E, em jeito de Remate assertivo:
--- No Ocidente, através de uma certa literatura, as jovens gerações estão sempre condicionadas e apenas possuem da África negra uma imagem depreciativa. Os descendentes dos antigos vencedores continuam, deste modo, por vezes, na sua ignorância, a manipular os espíritos.
--- Eis porque, alguns desenhos animados, bandas desenhadas e álbuns de êxito mereceriam ser um pouco melhor observados. Exemplificando: Estamos a referir, em concreto, a série Kirikou. Quando se interroga, em França, os alunos, todos respondem que a África (para eles) é esta criança nua, que vive numa cubata ao som do tantã, no meio de animais selvagens.
--- Donde, de perguntar, avisadamente: Que ideia estes adultos de amanhã farão da África e dos Negros Africanos, sobretudo quando se sabe que os manuais escolares permanecem sempre tímidos na sua abordagem da verdade histórica, persistindo a versão oficial na sua (leia-se, na sua estultícia), apostrofando que a colonização foi positiva. No entanto, a Assembleia nacional francesa (por exemplo), adoptou a lei número 2001-434, de 21 Maio 2001, tendendo para o reconhecimento do tráfego dos escravos enquanto crime contra a Humanidade.

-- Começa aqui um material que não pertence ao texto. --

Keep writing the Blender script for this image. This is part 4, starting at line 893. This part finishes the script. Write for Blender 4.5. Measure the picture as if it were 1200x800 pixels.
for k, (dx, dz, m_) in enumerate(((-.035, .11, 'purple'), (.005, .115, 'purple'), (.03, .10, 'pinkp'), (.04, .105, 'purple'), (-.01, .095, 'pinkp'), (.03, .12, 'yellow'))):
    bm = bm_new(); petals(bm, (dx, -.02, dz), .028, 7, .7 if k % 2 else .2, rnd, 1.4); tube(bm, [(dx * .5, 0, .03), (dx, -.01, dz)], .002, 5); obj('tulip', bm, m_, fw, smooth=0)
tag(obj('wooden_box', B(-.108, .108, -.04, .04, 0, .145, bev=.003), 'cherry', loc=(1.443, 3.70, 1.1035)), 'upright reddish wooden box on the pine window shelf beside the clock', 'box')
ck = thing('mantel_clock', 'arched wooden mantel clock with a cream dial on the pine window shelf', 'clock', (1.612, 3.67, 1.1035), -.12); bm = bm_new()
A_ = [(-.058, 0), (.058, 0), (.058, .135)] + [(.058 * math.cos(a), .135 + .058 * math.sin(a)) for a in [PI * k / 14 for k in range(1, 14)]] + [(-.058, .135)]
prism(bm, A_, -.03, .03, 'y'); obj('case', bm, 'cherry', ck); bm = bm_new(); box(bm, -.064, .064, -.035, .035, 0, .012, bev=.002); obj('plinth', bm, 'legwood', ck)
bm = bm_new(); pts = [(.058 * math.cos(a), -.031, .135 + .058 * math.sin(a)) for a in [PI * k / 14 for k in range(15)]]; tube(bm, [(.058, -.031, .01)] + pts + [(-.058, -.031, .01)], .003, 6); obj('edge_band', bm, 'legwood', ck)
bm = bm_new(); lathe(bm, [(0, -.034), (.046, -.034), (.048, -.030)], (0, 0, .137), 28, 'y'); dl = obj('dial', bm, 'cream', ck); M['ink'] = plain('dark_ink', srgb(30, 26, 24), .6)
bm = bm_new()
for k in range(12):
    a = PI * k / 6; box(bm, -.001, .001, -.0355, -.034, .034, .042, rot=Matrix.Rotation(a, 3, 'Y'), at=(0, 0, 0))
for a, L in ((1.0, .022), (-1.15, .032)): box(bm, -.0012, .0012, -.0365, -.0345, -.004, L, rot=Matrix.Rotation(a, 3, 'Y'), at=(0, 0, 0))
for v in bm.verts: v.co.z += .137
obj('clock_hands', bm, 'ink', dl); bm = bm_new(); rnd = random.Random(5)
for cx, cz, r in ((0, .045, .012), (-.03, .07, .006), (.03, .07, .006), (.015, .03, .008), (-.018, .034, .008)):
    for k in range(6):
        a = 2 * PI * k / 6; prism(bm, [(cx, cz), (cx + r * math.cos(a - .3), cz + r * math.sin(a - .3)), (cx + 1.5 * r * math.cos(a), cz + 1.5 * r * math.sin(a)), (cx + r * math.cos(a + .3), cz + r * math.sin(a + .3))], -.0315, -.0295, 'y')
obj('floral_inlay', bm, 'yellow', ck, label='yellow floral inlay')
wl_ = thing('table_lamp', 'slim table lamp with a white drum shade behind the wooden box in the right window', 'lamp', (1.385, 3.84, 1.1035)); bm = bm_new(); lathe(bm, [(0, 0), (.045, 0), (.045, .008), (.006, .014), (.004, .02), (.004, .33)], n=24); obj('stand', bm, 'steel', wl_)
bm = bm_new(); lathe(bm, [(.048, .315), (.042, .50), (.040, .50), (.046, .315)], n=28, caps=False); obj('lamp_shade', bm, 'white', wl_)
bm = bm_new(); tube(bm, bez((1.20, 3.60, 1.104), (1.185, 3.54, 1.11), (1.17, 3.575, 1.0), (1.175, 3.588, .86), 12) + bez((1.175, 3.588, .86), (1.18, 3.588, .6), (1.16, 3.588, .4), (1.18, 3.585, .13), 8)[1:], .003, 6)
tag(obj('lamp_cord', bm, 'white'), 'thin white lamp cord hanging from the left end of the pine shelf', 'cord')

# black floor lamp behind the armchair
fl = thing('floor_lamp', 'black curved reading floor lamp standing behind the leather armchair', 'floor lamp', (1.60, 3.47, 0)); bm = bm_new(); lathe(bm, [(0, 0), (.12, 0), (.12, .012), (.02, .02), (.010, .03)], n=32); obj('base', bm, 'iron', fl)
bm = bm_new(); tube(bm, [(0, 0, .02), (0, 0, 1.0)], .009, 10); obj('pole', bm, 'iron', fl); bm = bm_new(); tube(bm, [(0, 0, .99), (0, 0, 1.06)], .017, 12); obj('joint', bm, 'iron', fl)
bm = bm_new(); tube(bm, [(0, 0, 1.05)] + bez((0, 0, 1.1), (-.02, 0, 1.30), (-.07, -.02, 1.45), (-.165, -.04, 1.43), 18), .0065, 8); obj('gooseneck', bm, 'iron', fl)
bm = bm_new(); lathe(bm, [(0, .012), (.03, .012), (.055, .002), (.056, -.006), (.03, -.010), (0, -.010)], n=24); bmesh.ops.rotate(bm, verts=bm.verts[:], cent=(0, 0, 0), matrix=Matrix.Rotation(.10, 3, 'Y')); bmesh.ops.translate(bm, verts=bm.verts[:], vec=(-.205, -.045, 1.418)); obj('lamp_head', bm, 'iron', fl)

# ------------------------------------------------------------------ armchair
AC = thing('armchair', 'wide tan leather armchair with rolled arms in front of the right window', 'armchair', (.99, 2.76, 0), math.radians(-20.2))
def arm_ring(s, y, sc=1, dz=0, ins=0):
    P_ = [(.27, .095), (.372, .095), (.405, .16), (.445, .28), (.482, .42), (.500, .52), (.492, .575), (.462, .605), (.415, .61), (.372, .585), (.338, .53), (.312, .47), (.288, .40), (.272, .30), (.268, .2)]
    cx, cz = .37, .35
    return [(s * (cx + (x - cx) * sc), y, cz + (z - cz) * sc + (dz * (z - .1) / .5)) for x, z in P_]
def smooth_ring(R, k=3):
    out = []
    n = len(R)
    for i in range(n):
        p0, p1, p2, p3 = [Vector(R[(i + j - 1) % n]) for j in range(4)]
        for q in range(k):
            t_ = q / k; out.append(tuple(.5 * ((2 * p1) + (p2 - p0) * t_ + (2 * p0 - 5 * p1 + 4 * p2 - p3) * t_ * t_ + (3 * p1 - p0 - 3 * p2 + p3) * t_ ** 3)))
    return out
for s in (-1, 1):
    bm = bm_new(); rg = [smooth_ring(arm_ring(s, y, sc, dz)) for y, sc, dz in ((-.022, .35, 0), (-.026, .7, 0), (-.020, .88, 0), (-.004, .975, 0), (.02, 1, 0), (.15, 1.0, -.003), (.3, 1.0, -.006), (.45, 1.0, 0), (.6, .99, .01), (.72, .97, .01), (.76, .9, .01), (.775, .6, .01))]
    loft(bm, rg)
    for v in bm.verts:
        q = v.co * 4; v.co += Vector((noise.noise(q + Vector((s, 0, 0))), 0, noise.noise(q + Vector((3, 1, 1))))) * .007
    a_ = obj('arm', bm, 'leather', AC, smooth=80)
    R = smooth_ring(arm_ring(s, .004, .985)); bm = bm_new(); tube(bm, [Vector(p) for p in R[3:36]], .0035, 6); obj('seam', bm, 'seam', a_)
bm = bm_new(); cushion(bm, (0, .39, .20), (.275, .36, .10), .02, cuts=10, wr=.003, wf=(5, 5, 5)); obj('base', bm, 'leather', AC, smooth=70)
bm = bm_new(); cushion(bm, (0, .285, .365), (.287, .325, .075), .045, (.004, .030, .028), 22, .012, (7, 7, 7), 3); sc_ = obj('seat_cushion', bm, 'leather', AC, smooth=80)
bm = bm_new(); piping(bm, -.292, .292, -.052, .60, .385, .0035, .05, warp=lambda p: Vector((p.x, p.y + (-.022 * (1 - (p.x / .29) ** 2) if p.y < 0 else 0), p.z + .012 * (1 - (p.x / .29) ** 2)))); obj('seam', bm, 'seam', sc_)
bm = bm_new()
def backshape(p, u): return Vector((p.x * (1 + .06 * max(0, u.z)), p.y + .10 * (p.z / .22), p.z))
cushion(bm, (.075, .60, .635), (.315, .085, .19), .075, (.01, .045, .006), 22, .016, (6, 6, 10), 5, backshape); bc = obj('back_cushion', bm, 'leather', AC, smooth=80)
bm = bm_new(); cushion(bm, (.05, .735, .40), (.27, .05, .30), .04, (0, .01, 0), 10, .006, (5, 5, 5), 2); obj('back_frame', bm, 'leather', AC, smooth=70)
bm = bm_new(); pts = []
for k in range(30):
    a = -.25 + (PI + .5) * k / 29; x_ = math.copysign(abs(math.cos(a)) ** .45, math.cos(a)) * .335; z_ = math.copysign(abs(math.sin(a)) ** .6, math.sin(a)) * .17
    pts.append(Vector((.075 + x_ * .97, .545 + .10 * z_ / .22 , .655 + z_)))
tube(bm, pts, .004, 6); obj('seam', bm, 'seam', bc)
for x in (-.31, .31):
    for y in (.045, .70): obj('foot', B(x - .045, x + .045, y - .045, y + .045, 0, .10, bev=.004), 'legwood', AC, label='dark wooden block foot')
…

Eis porque, vale a pena, reter, com eficácia, a sentença seguinte:
Se neste hemiciclo, vimos todos de lugares diferentes, temos um futuro comum. Já não possuímos o luxo de nos estender sobre as nossas diferenças em detrimento do trabalho que devemos levar a cabo juntos. Trouxe esta mensagem de Londres à Ankara; de Porto de Espanha à Moscovo; Accra ao Cairo. E, por conseguinte, venho falar, presentemente, porque chegou o tempo para o Mundo se orientar para uma nova direcção. Devemos abrir uma nova era de cooperação edificada sobre interesses comuns e um respeito mútuo e a nossa obra deve principiar presentemente. Sabemos que o futuro será construído por actos e não por palavras.”BARACK OBAMA na Assembleia-Geral das Nações Unidas, em 23 Setembro 2009.

Lisboa, 18 Dezembro 2010
KWAME KONDÉ
(Intelectual/Internacionalista --- Cidadão do Mundo).